Dear Editor,
Vice President, Dr. Bharrat Jagdeo’s recent remarks about the failures of the Guyana Power and Light (GPL) once again expose the hypocrisy and short-sightedness of the current administration. While Jagdeo expresses frustration with GPL’s daily excuses and promises a “management shake-up” if the PPP/C wins the next elections, one cannot ignore the glaring fact that GPL’s failures are the direct result of years of poor government leadership and political interference.
For over two decades, successive PPP/C administrations have invested billions of taxpayer dollars in GPL without yielding meaningful improvements. Blackouts remain a daily reality, businesses continue to suffer losses, and ordinary Guyanese are left literally in the dark. To now feign outrage and call for a shake-up is nothing more than political theatre—an attempt to deflect from the fact that the government has been at the helm of GPL’s decline all along.
Excuses about lightning strikes, heavy machinery coming into contact with the lines, or even technical limitations cannot mask the truth. The utility’s collapse stems from a lack of vision, chronic underinvestment in technical capacity, failure to address system losses, neglect in maintenance resulting in over 75,000 decaying/damaged poles, lack of adequate protection to avoid total country shutdowns, and reliance on quick fixes instead of long-term solutions.

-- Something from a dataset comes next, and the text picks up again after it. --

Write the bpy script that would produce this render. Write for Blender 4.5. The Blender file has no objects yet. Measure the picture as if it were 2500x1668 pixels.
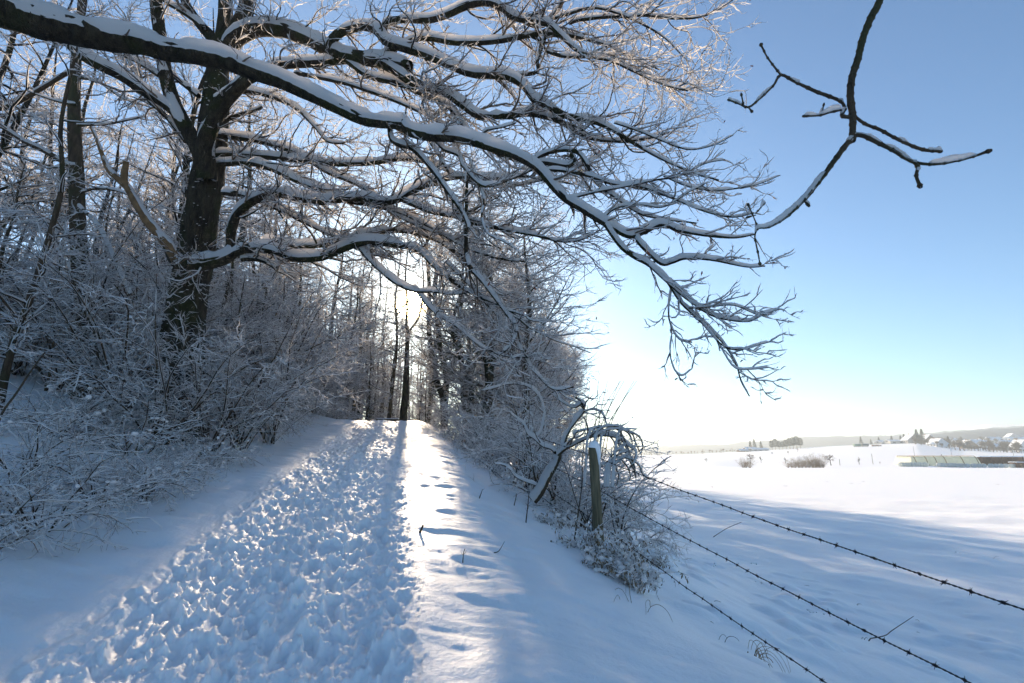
import bpy, math, random
import numpy as np
rng = np.random.default_rng(7)
random.seed(7)
SC = bpy.context.scene
COL = SC.collection
# ------------------------------------------------------------------ camera
FPX, CX0, CY0 = 1180.0, 1250.0, 834.0          # focal length and centre in photo pixels
PITCH = math.atan((1105 - 834) / FPX)
CAMH = 1.7
cam = bpy.data.cameras.new("camera"); camo = bpy.data.objects.new("camera", cam)
COL.objects.link(camo); SC.camera = camo
cam.sensor_width = 36; cam.lens = FPX / 2500 * 36
cam.clip_start = 0.05; cam.clip_end = 20000
camo.location = (0, 0, CAMH); camo.rotation_euler = (math.pi / 2 + PITCH, 0, 0)
cam.dof.use_dof = True; cam.dof.focus_distance = 9.0; cam.dof.aperture_fstop = 5.6
cp, sp = math.cos(PITCH), math.sin(PITCH)
def ray(px, py):
    cx = (np.asarray(px, float) - CX0) / FPX; cy = (CY0 - np.asarray(py, float)) / FPX
    return np.stack([cx, cp - cy * sp, sp + cy * cp], -1)
def at(px, py, d):
    """the world point whose forward distance is d metres"""
    r = ray(px, py); d = np.asarray(d, float)
    return np.array([0, 0, CAMH]) + r * (d / r[..., 1])[..., None]
# ------------------------------------------------------------------ sun and sky
sd = ray(1005, 745); sd = sd / np.linalg.norm(sd)
SUN_EL = math.asin(sd[2]); SUN_AZ = math.atan2(sd[0], sd[1])
sl = bpy.data.lights.new("sun", 'SUN'); slo = bpy.data.objects.new("sun", sl); COL.objects.link(slo)
sl.energy = 5.0; sl.angle = math.radians(0.6); sl.color = (1.0, 0.79, 0.56)
slo.rotation_euler = (math.pi / 2 - SUN_EL, 0, math.pi - SUN_AZ)
slo.location = (0, 0, 60)
W = bpy.data.worlds.new("World"); SC.world = W; W.use_nodes = True
nt = W.node_tree; nt.nodes.clear()
def nd(t, ty, **kw):
    n = t.nodes.new(ty)
    for k, v in kw.items():
        if k.startswith('_'):
            setattr(n, k[1:], v)
    return n
out = nd(nt, 'ShaderNodeOutputWorld'); bg = nd(nt, 'ShaderNodeBackground')
sky = nd(nt, 'ShaderNodeTexSky', _sky_type='NISHITA', _sun_disc=False)
sky.sun_elevation = SUN_EL; sky.sun_rotation = SUN_AZ
sky.altitude = 300; sky.air_density = 1.0; sky.dust_density = 0.6; sky.ozone_density = 1.8
SKY = 0.080
bg.inputs[1].default_value = SKY
# the bright air round the sun (aureole) and the sun's own face, by angle from the sun's direction
tc = nd(nt, 'ShaderNodeTexCoord')
dp = nd(nt, 'ShaderNodeVectorMath', _operation='DOT_PRODUCT'); dp.inputs[1].default_value = tuple(sd)
ac = nd(nt, 'ShaderNodeMath', _operation='ARCCOSINE')
nt.links.new(tc.outputs['Generated'], dp.inputs[0]); nt.links.new(dp.outputs['Value'], ac.inputs[0])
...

Even the Vice President’s admission that he is “tired of the excuses” rings hollow, because it is under his government’s watch that GPL has become synonymous with unreliability and public aggravation.
If the government truly believes consumers are not getting value for money after all the funds injected, then it must also admit that it has failed in its oversight and leadership of GPL. A promise of a “management shift” after the next election is not a solution; it is an admission of guilt and an attempt to buy more time from a weary public.
Guyanese deserve more than angry soundbites and hollow promises. What is needed is independent, professional management free from political meddling, transparent accountability for GPL’s failures, and a clear, measurable roadmap to modernize the grid and meet the country’s growing energy demands.
Until then, Jagdeo’s frustrations are nothing more than a smokescreen. The truth is clear–GPL’s dysfunction is not just a utility problem; it is a leadership problem, and the blame rests squarely on the shoulders of the government. The company’s failures aren’t mere service disruptions; they are a fundamental hindrance to Guyana’s development. As citizens, we deserve better than empty assurances and perpetual blackouts.